Я уже хорошо владел логикой и мог без труда комбинировать элементы и собирать логические схемы. Теперь у меня было подробное описание устройства настоящего компьютера. Я провел много ночей, пытаясь найти способ скомбинировать логические узлы, с помощью которых можно было бы собрать компьютер PDP-8. Моя первая собственная схема компьютера была огромной, я ее не закончил и наверняка наделал в ней кучу ошибок. Но это было только начало.

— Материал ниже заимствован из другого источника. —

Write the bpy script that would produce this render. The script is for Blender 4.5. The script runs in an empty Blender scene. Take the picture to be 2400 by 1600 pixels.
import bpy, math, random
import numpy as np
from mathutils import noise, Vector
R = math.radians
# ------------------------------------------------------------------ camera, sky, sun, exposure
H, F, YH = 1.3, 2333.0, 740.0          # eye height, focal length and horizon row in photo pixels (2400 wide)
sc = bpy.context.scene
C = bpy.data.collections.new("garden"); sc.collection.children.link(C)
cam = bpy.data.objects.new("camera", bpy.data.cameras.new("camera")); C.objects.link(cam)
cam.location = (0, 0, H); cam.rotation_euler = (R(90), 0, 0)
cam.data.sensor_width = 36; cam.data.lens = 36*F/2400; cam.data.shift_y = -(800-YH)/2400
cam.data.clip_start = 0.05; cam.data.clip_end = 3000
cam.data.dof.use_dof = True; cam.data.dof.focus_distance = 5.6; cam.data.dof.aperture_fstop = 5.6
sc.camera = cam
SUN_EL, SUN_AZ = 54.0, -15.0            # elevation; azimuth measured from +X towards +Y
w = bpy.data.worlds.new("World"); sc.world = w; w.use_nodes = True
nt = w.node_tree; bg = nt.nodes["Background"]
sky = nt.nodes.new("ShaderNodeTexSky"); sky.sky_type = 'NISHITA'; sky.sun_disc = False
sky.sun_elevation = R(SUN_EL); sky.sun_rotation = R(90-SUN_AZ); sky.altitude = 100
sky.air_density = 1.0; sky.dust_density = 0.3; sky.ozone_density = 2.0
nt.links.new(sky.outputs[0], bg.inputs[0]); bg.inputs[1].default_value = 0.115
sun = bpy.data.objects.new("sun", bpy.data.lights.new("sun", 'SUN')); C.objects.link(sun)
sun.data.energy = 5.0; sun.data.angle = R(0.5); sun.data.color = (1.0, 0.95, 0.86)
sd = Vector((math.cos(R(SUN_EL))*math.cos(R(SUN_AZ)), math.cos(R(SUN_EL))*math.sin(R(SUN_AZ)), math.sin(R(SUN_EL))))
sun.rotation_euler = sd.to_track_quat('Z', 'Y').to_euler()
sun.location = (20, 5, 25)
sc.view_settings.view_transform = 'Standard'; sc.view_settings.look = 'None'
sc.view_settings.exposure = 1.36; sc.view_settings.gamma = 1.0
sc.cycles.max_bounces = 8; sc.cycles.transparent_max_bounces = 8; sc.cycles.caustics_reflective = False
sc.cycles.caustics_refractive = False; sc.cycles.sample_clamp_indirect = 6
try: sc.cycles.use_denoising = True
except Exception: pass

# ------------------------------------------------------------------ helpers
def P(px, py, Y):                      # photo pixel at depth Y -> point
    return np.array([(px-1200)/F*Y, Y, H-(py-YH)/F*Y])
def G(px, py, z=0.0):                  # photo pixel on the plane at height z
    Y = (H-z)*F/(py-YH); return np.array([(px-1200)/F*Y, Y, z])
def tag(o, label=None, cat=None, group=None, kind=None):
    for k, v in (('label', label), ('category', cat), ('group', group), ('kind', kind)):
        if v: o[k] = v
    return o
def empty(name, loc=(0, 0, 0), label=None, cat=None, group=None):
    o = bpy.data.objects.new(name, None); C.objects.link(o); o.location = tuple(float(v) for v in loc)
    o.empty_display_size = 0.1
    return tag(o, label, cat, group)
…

В течение последующих нескольких лет, начиная со старших классов средней школы, я смог раздобыть схемы практически всех мини-компьютеров, существовавших в то время. Тогда они выходили на рынок чуть ли не каждый день. Они были намного меньше тех огромных машин, занимавших целые комнаты. Типичный мини-компьютер того времени, имевший достаточно оперативной памяти для запуска программ (на понятном языке программирования), был размером с микроволновку.
У меня были схемы мини-компьютеров производства Varian, Hewlett-Packard, Digital Equipment, Data General и многих других фирм. Как только у меня выпадали свободные выходные, я брал каталоги компонентов логики и микросхем, из которых состояли компьютеры, и руководство по какому-то конкретному выпущенному компьютеру и пробовал разработать свою собственную версию этой машины. Частенько я пересобирал один и тот же компьютер два или три раза, используя более новые или совершенные компоненты. У меня была собственная забава: я пробовал перепроектировать все эти компьютеры, используя меньшее число микросхем, чем было предусмотрено в заводской комплектации. Не знаю точно, почему я тратил на это все свое свободное время. Я работал над этим в одиночку в своей комнате, заперев дверь. Это было моим личным хобби. Я не рассказывал о том, чем занимался, своим родителям, друзьям или учителям – вообще никому – много лет. Это было очень личным для меня.
Поскольку я не мог себе позволить покупать все эти компоненты для сборки настоящих компьютеров, мне оставалось лишь проектировать их на бумаге. Обычно, когда я начинал проектирование, я часто сидел допоздна или на протяжении нескольких ночей, растянувшись на полу в своей комнате с банкой колы и разложив вокруг себя кучу бумаг. Поскольку я не мог собирать мои компьютеры по-настоящему, я снова и снова пытался проектировать свои схемы, улучшая их и используя все меньшее количество запчастей. Я соревновался сам с собой, и у меня было много хитростей, о которых вы не узнаете ни из каких книг. Спустя год после того, как я стал этим заниматься, у меня уже было такое чувство, что никто, кроме меня, не мог владеть всеми этими хитростями, к которым я прибегал, стремясь уменьшить количество запчастей. В то время я уже собирал компьютеры с вдвое меньшим количеством микросхем, чем у производителей, но только на бумаге.
Глава 4
Розыгрыши и мораль
Парень по имени Рик Зенкере был главным клоуном выпускного класса школы Хоумстед в 1968 году. Он был забавным парнем. Поскольку на занятиях мы обычно рассаживались по алфавиту, он, как правило, сидел за партой рядом со мной. Ну, это было и понятно. Так вот, Рик, еще один парень, который сидел рядом с нами, – Скотт Сэмпсон, и я решили, что мы будем поступать в колледж вместе.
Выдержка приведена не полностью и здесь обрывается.